Cumhuriyet’in mabedi

Son on yılda geldiğimiz noktada, her ideoloji kendi modernlik ütopyasını yeniden üretmeye yazgılı görünüyor. 31 Mayıs 2008’de perdelerini son kez kapayan Atatürk Kültür Merkezi, İstanbul için de kederli bir öyküye dönüştü.

Esra CARUS Perspektif
7 Haziran 2017 Çarşamba

Esra Carus

 

 72 millet, kültür mozayiği, halkların kardeşliği, farklılıklarımızın zenginliği, barış, huzur, uzun zamandır bu sözleri duymuyor kulaklarımız. Herşeyin tek ve merkeze bağlandığı ölçüde ayakta kalabildiği bir düzenin içine daha da çekildik.

Cumhuriyet Tarihi’nin en tartışmalı hafıza mekânlarından biri olan Atatürk Kültür Merkezi hakkında, kamusal alan ve müştereklerimiz konusunu tekrara düşme sorumluluğunu da alarak yazıyorum bugün.

Bazı mekanlar var ki içinde yaşarken farketmediğimiz, anı depolarıyla orada öylece duran, önünden geçerken bir yığın özlemi harekete geçiren ve varlığını bilmenin konfor olduğunu, ortadan kalktıktan sonra anladığımız yerler… Yaşadığımız evler, sinema, pastane, asırlık ağaç, mezarlık…
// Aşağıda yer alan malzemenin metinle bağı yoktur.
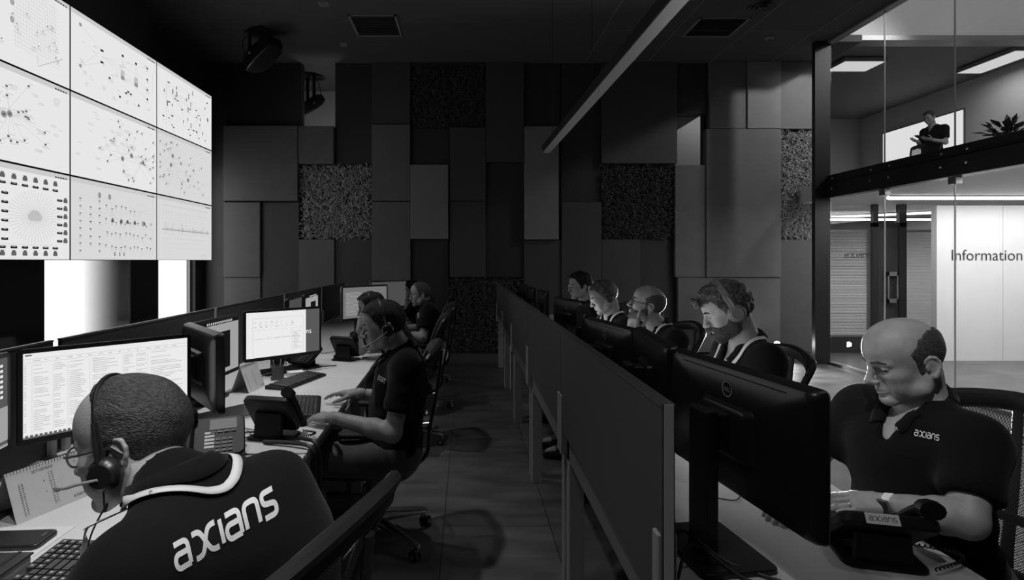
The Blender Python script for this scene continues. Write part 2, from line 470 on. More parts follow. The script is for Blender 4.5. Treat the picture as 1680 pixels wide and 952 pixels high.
# moss boards: a bed of thousands of short stalks
random.seed(5)
moss_mats = dict(a=mat('dried moss', .42, .9, noise=.6, nscale=60), b=mat('shade-toned dried moss', .07, .9, noise=.6, nscale=60))  # mid-wall moss has the light's falloff put into its darker colour
for x0, y0_, x1, y1_, k, n in ((495,272,611,393,'a',3000), (985,272,1104,393,'b',2600), (674,110,797,210,'b',2200), (1277,216,1331,393,'a',2000), (736,455,859,577,'b',2200)):
    mb = MB()
    for _ in range(n):
        x = random.uniform(bx(x0)+.02, bx(x1)-.02); z = random.uniform(max(bz(y1_),0)+.02, bz(y0_)-.02)
        a = random.uniform(0, 6.28); l = random.uniform(.05, .11); w = random.uniform(.003, .008); tx, tz = math.cos(a)*l*.5, math.sin(a)*l*.5
        d = random.uniform(.02, .11); px_, pz_ = -math.sin(a)*w, math.cos(a)*w
        p = Vector((x, YB - .01, z)); q = Vector((x+tx, YB - d, z+tz)); r = Vector((x+tx*1.9, YB - d*.8, z+tz*1.9 - .008))
        o_ = Vector((px_, 0, pz_))
        mb.add([p-o_, p+o_, q+o_, q-o_, r], [(0,1,2,3), (3,2,4)])
    sub_label(mb.build('moss_panel', moss_mats[k], wall_back), 'board of rough dried moss')

# ------------------------------------------------------------------ lobby and gallery behind the glass on the right
XE = 9.35
struct(MB().box(XR + .1, 11.2, YN, 13.2, 2.42, 2.66).build('floor_gallery', M['lightwall']))
struct(MB().box(XE, XE + .2, YN, 13.2, 0, 6.4).build('wall_right', M['lightwall']))
struct(MB().box(XR - .3, XE + .2, 13.0, 13.2, 0, 6.4).build('wall_far', M['greywall']))
struct(MB().box(XR + .06, XE + .2, YN, 8.2, 6.2, 6.4).build('ceiling_atrium', M['lightwall']))
struct(MB().box(XR + .06, XE, 8.2, 8.4, 4.86, 6.4).build('wall_bulkhead', M['lightwall']))
struct(MB().box(XR + .06, XE, 8.17, 8.42, 4.79, 4.86).build('trim_bulkhead', M['trimgrey']))
struct(MB().box(XR - .3, XE, 8.42, 13.0, 4.86, 5.0).build('ceiling_gallery', mat('gallery ceiling', .12, .7)))
struct(MB().box(XR - .3, XR - .1, YB + .2, 13.0, 0, 5).build('wall_office_side', M['greywall']))
struct(MB().box(XR + .06, XR + .3, YN, 8.2, ZC + .2, 6.4).build('wall_atrium_side', M['lightwall']))
struct(MB().box(5.05, XR + .02, 7.955, 8.03, 0, ZC).build('trim_pillar', M['darkmetal']))
# fascia of the gallery edge: two dark steel channels with bolt heads
fa = struct(MB().box(XR - .02, XR + .12, YN, 7.98, 2.625, 2.735).box(XR - .03, XR + .10, YN, 7.98, 2.41, 2.618).build('trim_fascia', M['darkmetal'], bevel=.004))
for k in range(11):
    y = 7.85 - k * .53 - (.22 if k % 2 else 0)
    for z in (2.68, 2.535):
        MB().lathe([(0, 0), (.016, 0), (.016, .008), (.009, .014), (0, .014)], (XR - .02 if z > 2.6 else XR - .03, y, z), (-1, 0, 0), 12).build('bolt', M['steel'], fa, smooth=True)
# glass wall panes (a metre wide each) in two storeys, with pale joints
ys = [7.97, 6.94, 5.94, 4.94, 3.94, 2.94, 1.94, .94, -.06, -1.06, -2.06]
n = 3
for k in range(len(ys) - 1):
    a, b = ys[k + 1] + .004, ys[k] - .004
    for z0, z1 in ((.03, 2.40), (2.74, ZC)):
        struct(MB().box(XR + .03, XR + .042, a, b, z0, z1).build('window_%d' % n, M['glass'])); n += 1
jt = MB()
for y in ys[1:]:
    jt.box(XR + .028, XR + .044, y - .0035, y + .0035, .03, 2.40).box(XR + .028, XR + .044, y - .0035, y + .0035, 2.74, ZC)
struct(jt.build('trim_glass_joint', mat('clear silicone joint', .5, .2)))
for y in ys[1:4]:
    struct(MB().box(XR + .0, XR + .07, y - .05, y + .05, 2.33, 2.41).build('trim_patch_fitting', M['steel'], bevel=.004))
struct(MB().box(XR - .0, XR + .075, YN, 7.98, 0, .035).build('trim_floor_rail', M['steel']))
struct(MB().box(XR - .02, XR + .1, YN, 7.98, ZC - .03, ZC + .01).build('trim_ceiling_rail', M['trimgrey']))
# white information wall
iw = struct(MB().box(7.05, 8.04, 8.23, 8.33, .0, 2.33).box(8.046, XE, 8.23, 8.33, 0, 2.33).build('wall_information', M['lightwall']))
tx = MB(); add_text(tx, 'Information', (7.27, 8.226, 1.505), (1, 0, 0), (0, 0, 1), height=.165, width=1.06)
sub_label(tx.build('lettering', M['panelC'], iw), 'word Information in dark letters')
# dark door beside it and the blind-covered office front
fr = MB()
fr.box(6.62, 6.70, 8.93, 9.0, 0, 2.42).box(7.04, 7.16, 8.93, 9.0, 0, 2.42).box(6.62, 7.16, 8.93, 9.0, 2.05, 2.12)
d1 = struct(MB().box(6.70, 7.04, 8.955, 8.975, .01, 2.05).build('door_1', M['panelC']))
fr.build('door_frame', M['darkmetal'], d1)
h = MB()
h.box(6.80, 6.825, 8.86, 8.90, .82, 1.32).box(6.945, 6.97, 8.86, 8.90, .82, 1.32).box(6.80, 6.97, 8.86, 8.90, 1.255, 1.32).box(6.80, 6.97, 8.86, 8.90, .82, .885)
h.box(6.85, 6.92, 8.88, 8.955, .84, .87).box(6.85, 6.92, 8.88, 8.955, 1.27, 1.3)
sub_label(h.build('door_handle', M['steel'], d1), 'pale rectangular pull handle')
struct(MB().box(XR, 6.62, 8.93, 9.02, 0, .26).box(7.16, 8.4, 8.93, 9.02, 0, .26).build('baseboard_office', M['darkmetal']))
struct(MB().box(XR, 6.62, 8.97, 8.98, .26, 2.42).build('window_%d' % n, M['glass'])); n += 1
struct(MB().box(7.16, 8.4, 8.97, 8.98, .26, 2.42).build('window_%d' % n, M['glass'])); n += 1
lgm = flat_logo((6.17, 8.963, 1.555), (1, 0, 0), (0, 0, 1), .068)
struct(lgm.build('trim_glass_lettering', M['panelC']), 'company name in dark letters on the office glass')
for xa, xb, lab in ((XR + .05, 6.60, 'pale horizontal slat blind behind the glass bearing the company name'), (7.18, 8.35, 'pale horizontal slat blind between the dark door and the information wall')):
    bl = thing('window_blind', lab, 'blind', (xa, 9.06, .27), group='office blinds')
    sl = MB()
    for k in range(68): sl.obox(((xb - xa)/2, 0, .02 + k*.025), (1,0,0), (0,1,.55), (0,-.55,1), (xb-xa)/2, .0115, .0012)
    sl.build('slats', M['blind'], bl)
    MB().box(0, xb - xa, -.02, .02, 1.705, 1.74).build('head_rail', M['trimgrey'], bl)
aim(lamp('atrium_spill_light', 'SPOT', (8.0, 6.0, 5.9), 480, size=.15, spot=rad(42), blend=.8), (4.0, 8.88, 3.3))
lamp('office_fill_light', 'AREA', (6.9, 10.4, 2.36), 60, size=2.6, size_y=1.2)  # added area light that brightens the blinds from behind
struct(MB().box(XR - .1, XE, 12.0, 12.1, 0, 2.42).build('wall_office_back', M['panelA']))
# lobby lamps
def tube_lamp(label, a, b, r, power, e='lamp', group='lobby lamps', down=True):
    a, b = Vector(a), Vector(b); mid = (a + b) / 2
    t = thing('linear_lamp', label, 'lamp', mid, group=group)
    d = (b - a).normalized(); up = Vector((0, 0, 1))
    MB().obox(up * r * .9, d, up.cross(d), up, (b - a).length / 2, r * 1.1, r * .5).build('housing', M['lampoff'], t)
    if mid.z < 2.37:
        for q in (a, b): MB().tube([q*.9 + mid*.1 - mid, q*.9 + mid*.1 - mid + Vector((0, 0, 2.42 - mid.z))], .004, 6).build('suspension_rod', M['steel'], t)
    MB().tube([a - mid, b - mid], r, 10).build('tube', E[e], t, smooth=True)
    l = lamp('linear_lamp_light', 'AREA', (0, 0, -r * 1.6), power, size=(b - a).length, size_y=.06)
    l.rotation_euler = (0, 0, math.atan2(d.y, d.x)); l.parent = t
    return t
tube_lamp('long lit lamp along the lobby ceiling above the information wall', (5.95, 7.75, 2.39), (9.3, 7.75, 2.39), .028, L_LOBBY)
tube_lamp('lit tube lamp behind the door transom, the level lower one of the two', (5.45, 9.7, 2.235), (8.6, 9.7, 2.235), .025, L_LOBBY * 1.6, group='office lamps')
tube_lamp('lit tube lamp behind the door transom, the slanting upper one of the two', (7.3, 11.0, 2.38), (8.55, 9.9, 2.38), .025, L_LOBBY * 1.6, group='office lamps')
def panel_lamp(label, x0, x1, y0, y1, z, power, e='lamp2'):
    t = thing('ceiling_lamp', label, 'lamp', ((x0+x1)/2, (y0+y1)/2, z), group='gallery ceiling lamps')
    w, l = (x1-x0)/2, (y1-y0)/2
    MB().box(-w, w, -l, l, -.02, .04).build('frame', M['lampoff'], t)
    MB().box(-w+.02, w-.02, -l+.02, l-.02, -.026, -.021).build('diffuser', E[e], t)
    o = lamp('ceiling_lamp_light', 'AREA', (0, 0, -.05), power, size=2*w, size_y=2*l); o.parent = t
panel_lamp('lit ceiling panel lamp at the upper right of the gallery', 8.55, 9.0, 8.55, 9.6, 4.80, L_MEZZ)
panel_lamp('lit ceiling panel lamp at the left end of the gallery', 6.2, 6.9, 9.0, 9.5, 4.80, L_MEZZ * .6)
aim(lamp('atrium_fill_light', 'AREA', (7.4, 4.2, 5.7), 38, size=3.4, size_y=.8), (7.4, 8.2, 5.5))  # added area light that brightens the bulkhead
lamp('lobby_light', 'AREA', (7.3, 6.2, 2.405), 170, size=3.4, size_y=3.5)
# backlit white wall panel behind the gallery
bp = thing('backlit_panel', 'large bright blank wall panel behind the man on the gallery', 'panel', (XE - .01, 11.3, 2.72))
MB().box(-.02, 0, -.99, .99, 0, 1.62).build('face', E['daylight'], bp)
MB().box(-.012, .005, -1.02, 1.02, -.03, 1.65).build('frame', M['trimgrey'], bp)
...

Bir sanatçı olarak içine koşullanmış olduğum ilişkiler bağlamında yaşadığım kent benim sahnem, kimi zaman da bedenim oldu. Doğduğum kentin tarihi, mimarisi, çevre dokusu ve politik işleyişinden doğal olarak sürekli beslendim. Bugün şehrime yapılan haksızlıkları adeta bir uzuv kaybı gibi isyan ve acı içinde izliyorum.

AKM ve Taksim Meydanının devlet ideolojisinin simgesel değeri olan mekanları olduğu hepimizin malumu. ‘Cumhuriyet’in Mabedi’ olarak tanımlanan yapı, ilk günden itibaren saldırıların hedefi oldu. Gösteri mekanlarını kundaklamak konusunda sicili bozuk bir tarihe sahibiz maalesef.
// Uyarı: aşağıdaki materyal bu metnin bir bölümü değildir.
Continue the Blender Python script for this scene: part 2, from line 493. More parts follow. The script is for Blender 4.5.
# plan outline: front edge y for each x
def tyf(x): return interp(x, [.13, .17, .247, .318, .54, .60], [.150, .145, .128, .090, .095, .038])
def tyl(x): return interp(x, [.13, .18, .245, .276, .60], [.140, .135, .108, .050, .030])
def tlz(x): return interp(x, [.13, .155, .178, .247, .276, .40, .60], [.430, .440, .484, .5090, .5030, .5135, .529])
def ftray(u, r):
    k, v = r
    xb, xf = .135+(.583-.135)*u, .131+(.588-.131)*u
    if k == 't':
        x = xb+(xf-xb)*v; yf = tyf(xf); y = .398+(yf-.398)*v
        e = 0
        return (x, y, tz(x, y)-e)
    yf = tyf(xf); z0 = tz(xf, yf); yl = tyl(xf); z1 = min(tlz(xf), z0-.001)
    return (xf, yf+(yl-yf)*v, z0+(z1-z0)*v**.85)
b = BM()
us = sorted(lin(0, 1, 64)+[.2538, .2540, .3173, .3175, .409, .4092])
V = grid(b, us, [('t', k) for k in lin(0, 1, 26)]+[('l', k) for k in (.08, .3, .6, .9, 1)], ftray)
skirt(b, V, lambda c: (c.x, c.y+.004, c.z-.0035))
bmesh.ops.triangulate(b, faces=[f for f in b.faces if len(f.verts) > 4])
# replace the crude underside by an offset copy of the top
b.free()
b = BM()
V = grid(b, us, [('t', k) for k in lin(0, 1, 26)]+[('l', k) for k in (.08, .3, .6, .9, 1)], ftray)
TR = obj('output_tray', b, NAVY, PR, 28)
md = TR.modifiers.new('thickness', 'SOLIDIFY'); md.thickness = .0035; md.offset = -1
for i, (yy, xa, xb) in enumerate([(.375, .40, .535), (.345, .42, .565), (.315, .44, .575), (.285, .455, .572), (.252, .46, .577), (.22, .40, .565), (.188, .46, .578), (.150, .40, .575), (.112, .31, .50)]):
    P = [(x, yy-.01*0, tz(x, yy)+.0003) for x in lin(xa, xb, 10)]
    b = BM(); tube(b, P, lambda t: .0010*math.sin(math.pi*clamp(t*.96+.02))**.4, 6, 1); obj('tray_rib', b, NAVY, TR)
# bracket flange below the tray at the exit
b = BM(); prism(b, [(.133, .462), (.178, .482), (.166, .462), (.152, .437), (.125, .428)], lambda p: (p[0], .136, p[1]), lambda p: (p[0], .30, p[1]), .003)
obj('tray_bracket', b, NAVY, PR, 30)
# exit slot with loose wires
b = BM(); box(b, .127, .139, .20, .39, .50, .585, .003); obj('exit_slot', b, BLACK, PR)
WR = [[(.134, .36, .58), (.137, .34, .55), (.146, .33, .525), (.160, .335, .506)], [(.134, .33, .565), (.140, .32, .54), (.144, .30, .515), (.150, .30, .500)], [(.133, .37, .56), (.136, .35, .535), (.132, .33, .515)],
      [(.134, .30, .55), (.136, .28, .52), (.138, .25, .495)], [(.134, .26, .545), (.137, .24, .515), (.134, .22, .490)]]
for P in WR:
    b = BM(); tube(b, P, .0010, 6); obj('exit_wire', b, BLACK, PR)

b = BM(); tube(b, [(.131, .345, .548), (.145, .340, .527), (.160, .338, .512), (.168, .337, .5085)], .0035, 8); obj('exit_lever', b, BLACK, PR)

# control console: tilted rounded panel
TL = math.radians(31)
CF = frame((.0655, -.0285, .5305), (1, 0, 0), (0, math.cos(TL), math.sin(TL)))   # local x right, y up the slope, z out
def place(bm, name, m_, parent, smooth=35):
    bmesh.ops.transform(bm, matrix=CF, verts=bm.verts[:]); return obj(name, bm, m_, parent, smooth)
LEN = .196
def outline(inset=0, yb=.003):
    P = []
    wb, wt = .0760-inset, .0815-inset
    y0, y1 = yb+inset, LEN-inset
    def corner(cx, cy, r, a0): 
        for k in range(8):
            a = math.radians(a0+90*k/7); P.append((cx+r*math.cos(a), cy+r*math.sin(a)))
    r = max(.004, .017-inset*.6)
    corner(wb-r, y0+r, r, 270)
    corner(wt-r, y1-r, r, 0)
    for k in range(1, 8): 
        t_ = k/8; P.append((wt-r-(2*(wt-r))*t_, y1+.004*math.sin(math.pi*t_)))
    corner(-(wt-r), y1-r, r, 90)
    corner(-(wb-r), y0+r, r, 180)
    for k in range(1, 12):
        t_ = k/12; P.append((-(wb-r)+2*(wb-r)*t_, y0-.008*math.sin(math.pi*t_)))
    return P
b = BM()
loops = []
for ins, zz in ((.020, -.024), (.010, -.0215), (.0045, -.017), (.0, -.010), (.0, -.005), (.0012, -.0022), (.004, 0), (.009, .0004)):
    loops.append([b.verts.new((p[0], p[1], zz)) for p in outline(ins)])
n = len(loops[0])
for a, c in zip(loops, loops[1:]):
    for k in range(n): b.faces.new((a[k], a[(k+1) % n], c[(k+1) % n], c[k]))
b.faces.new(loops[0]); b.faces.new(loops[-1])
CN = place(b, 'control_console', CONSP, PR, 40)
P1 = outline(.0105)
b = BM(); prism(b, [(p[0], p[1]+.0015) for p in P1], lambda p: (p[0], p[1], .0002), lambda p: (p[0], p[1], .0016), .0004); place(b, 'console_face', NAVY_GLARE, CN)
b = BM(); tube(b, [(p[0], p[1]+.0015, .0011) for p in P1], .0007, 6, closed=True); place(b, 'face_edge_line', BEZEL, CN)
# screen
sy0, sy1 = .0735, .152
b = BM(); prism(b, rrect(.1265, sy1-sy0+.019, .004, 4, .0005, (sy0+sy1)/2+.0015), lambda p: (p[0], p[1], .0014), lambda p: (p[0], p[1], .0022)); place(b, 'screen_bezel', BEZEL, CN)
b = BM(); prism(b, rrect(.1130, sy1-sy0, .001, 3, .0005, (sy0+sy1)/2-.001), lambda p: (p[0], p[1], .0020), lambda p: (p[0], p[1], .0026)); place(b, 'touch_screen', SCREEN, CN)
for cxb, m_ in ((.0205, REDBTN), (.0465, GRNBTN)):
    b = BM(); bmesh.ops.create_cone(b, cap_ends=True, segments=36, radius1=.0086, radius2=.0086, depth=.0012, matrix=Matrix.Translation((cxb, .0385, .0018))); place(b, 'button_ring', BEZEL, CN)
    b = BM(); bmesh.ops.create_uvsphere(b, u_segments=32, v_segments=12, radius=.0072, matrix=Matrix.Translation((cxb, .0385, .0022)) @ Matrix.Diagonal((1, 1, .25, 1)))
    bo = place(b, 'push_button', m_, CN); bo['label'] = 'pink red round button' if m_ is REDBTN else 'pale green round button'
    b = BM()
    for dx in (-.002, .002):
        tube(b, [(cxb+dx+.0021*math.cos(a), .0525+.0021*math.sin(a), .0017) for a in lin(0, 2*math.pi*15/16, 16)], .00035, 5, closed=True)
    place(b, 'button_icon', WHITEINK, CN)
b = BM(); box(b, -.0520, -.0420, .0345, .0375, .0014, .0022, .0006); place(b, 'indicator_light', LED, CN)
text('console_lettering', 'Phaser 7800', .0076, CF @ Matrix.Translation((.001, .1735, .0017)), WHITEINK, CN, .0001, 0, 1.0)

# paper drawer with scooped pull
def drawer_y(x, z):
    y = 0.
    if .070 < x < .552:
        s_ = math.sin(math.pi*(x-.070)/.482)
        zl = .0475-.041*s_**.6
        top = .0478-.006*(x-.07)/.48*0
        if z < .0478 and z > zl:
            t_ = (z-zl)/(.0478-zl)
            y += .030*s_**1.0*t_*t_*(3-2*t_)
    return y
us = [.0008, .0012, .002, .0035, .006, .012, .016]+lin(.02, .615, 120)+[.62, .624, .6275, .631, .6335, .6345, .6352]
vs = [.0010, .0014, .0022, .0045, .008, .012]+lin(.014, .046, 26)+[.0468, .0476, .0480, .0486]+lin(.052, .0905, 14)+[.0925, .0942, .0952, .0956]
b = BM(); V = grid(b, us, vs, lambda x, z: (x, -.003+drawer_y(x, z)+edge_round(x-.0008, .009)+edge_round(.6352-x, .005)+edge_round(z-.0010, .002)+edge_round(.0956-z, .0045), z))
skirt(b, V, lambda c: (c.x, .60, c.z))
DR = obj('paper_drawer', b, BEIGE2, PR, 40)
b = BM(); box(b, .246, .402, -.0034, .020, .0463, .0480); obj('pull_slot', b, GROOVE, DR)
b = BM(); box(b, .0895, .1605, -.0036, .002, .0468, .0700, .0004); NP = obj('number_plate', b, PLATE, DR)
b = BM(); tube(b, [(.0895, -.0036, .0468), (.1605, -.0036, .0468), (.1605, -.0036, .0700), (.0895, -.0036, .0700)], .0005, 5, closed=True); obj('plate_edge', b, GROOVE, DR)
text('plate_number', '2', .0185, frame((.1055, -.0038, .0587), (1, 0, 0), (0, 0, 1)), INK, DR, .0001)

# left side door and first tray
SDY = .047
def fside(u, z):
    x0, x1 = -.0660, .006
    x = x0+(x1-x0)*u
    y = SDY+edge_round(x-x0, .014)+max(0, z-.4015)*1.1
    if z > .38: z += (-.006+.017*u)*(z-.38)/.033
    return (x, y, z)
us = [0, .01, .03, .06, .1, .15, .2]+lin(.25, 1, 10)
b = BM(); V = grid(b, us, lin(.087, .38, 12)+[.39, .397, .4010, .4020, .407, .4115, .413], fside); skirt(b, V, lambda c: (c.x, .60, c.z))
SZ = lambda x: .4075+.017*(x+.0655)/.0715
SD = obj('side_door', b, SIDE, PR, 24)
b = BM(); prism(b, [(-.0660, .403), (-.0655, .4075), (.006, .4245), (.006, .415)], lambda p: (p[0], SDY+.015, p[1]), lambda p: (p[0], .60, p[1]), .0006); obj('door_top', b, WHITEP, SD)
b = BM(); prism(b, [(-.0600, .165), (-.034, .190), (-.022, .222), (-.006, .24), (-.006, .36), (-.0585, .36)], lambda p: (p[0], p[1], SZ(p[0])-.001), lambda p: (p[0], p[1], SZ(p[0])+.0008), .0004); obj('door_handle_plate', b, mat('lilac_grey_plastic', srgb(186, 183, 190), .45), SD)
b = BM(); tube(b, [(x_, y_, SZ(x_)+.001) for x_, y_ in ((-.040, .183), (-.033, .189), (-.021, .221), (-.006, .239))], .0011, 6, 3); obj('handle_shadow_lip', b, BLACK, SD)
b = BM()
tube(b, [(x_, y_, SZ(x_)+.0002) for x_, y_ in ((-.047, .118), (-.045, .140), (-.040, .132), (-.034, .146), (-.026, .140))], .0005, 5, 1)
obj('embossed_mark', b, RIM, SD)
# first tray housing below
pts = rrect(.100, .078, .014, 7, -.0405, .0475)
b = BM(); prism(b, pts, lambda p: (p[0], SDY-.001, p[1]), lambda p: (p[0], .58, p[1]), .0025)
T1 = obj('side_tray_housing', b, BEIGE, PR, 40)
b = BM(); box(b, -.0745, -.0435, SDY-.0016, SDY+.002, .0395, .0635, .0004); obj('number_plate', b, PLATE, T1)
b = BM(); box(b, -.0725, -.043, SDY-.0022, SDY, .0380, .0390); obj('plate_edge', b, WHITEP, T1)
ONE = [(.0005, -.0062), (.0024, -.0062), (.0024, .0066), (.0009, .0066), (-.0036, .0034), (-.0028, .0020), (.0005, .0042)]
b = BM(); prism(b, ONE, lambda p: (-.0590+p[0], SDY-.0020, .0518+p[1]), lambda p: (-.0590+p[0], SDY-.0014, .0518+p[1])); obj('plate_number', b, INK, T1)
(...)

Öyle bir müşterek alandı ki, İstanbul’da tüm kültürel dokuları kentlilik düzleminde birleştirebilmişti AKM. İsteyenin Devlet Senfoni Orkestrası konserine, dileyenin tiyatroya gittiği, üstelik öğrenci bütçesiyle kendisine yer bulabildiği ortak bir mekandı. Gündüz provalar akşam temsillerle, gece gündüz yaşayan tek kamusal alandı belki de İstanbul’da. O salonlar batının da doğunun da en değerli şeflerine, dünyaca ünlü sanatçılarına evsahipliği yaptı. Kemani Tatyos’tan, Saadettin Kaynak’a, Bela Bartok’tan Wagner’e kadar nice büyük ustanın eserleri icra edildi.

Harika konserler, opera, bale gösterileri, öncü sergiler, filmler, oyunlar izledik yıllarca. Buluşma noktası olmaktan, yüz akı, çağdaş bir yapı olmasına kadar önemi de cabasıydı.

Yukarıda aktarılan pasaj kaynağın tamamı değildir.